Nog zoiets dat samenhangt met verhuizen: je bent iets kwijt maar je weet het nog niet. Je denkt: het zal ginds wel liggen. Maar ginds is niks. Je denkt: het zit wel in één van de dozen. Maar de dozen raken leeg en worden opgepikt door de vuilkar. Pas dan slaat de vrieskou toe in je maag. Fuck. Kwijt. Echt kwijt.
Dat gebeurde met mijn notaboekje. Kan misschien onbelangrijk lijken, maar dat is ongeveer het meest onvervangbare voorwerp dat ik bezit. Als het zou branden en ik moet één voorwerp redden, dan mijn notaboekje. Of notaboekjes, meervoud. Ik heb al een jaar of zeven de gewoonte om zo'n boekje overal mee naartoe te slepen. Daarin komen dan zinnen, gedachten, citaten, soms gewoon losse woorden. Dreigt mijn boekje vol te raken, dan koop ik tijdig een nieuw. Als ik later creatief wil wezen, dan zijn die boekjes een onuitputtelijke bron van inspiratie. Op het moment dat ik mijn laatste notaboekje kwijtspeelde, was het zo goed als vol. Dat betekende zo veel als: anderhalf jaar aan inspiratie verloren. Ramp. Ik was er fysiek onpasselijk van. Geen honger meer. Knoop in mijn maag.

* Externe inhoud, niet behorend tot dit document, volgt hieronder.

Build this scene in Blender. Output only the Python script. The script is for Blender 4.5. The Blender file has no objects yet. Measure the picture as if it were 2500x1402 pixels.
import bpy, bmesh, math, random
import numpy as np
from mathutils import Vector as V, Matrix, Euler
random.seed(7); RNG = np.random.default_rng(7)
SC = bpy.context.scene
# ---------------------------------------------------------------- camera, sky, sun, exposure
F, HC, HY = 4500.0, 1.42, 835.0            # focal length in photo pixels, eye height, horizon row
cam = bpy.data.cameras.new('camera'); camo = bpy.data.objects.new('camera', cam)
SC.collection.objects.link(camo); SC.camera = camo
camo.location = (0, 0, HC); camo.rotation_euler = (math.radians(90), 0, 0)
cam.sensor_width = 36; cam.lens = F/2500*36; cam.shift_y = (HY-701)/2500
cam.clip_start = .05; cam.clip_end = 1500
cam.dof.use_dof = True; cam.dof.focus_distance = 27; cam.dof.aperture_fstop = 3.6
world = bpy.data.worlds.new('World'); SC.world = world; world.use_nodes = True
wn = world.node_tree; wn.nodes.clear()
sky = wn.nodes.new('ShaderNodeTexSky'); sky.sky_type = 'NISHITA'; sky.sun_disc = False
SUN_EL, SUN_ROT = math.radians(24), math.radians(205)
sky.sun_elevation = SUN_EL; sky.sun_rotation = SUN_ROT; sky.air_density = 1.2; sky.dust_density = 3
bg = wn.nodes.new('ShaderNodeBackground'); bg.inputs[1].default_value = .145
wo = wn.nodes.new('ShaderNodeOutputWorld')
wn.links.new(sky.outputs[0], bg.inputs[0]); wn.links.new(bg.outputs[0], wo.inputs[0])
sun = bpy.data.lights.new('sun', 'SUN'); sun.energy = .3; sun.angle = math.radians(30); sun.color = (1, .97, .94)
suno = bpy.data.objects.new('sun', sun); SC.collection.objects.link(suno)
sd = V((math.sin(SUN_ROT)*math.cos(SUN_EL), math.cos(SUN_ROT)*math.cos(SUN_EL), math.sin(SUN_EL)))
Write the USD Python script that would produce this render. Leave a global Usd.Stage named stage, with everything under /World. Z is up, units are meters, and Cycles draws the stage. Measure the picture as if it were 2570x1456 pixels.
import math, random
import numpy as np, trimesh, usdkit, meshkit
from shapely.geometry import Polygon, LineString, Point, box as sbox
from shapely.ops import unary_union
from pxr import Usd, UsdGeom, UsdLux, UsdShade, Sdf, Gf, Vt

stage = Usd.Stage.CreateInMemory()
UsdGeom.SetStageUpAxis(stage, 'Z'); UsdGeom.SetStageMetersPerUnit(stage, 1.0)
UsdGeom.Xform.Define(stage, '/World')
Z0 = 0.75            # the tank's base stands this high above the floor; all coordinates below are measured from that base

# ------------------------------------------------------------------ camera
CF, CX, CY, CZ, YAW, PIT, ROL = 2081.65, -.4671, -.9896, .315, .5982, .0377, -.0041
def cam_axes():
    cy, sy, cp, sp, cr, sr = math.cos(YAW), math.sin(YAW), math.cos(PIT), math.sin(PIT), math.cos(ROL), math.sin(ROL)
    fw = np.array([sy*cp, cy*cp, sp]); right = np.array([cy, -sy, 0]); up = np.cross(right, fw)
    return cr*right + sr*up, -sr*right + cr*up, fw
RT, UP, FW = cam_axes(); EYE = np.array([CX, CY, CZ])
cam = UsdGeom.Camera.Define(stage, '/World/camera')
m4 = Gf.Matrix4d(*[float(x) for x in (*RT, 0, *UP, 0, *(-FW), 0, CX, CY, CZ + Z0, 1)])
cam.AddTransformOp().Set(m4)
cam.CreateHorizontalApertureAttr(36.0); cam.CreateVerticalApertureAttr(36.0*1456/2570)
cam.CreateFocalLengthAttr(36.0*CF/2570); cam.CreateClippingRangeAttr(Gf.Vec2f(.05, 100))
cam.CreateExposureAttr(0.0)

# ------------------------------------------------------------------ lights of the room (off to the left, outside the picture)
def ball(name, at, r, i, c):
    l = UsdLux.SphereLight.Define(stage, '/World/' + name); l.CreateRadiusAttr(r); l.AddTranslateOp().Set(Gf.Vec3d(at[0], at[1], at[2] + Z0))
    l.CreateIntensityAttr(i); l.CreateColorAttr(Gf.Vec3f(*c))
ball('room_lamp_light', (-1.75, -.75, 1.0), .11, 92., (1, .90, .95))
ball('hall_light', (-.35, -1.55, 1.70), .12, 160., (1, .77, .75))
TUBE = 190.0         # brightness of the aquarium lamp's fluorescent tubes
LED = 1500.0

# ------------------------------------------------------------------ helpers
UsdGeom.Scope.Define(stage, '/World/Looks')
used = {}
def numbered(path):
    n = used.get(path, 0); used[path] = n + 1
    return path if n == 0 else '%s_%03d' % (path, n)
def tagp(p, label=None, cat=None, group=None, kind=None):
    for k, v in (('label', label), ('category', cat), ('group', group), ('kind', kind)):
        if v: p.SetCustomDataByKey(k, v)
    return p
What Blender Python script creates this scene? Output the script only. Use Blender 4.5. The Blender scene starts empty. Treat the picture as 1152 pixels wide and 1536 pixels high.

Maar zie. Een paar dagen na de vaststelling werd ik 's morgens wakker en dacht aan het notaboekje. En opeens zie ik glashelder voor mij hoe ik het gegeerde kleinood in de lades van een bureau opberg. Het bureau op mijn kamer. Een kamer van het internaat. Het internaat van een school. De school waar ik in augustus cursus gaf. Een cursus Nederlands aan Waaltjes. Twee telefoontjes later kreeg ik het verlossende bericht: gevonden en af te halen. En zie, de hemel klaarde op. Vogeltjes begonnen spontaan te kwinkelieren. Hallelujah, de heer was waarlijk opgestaan.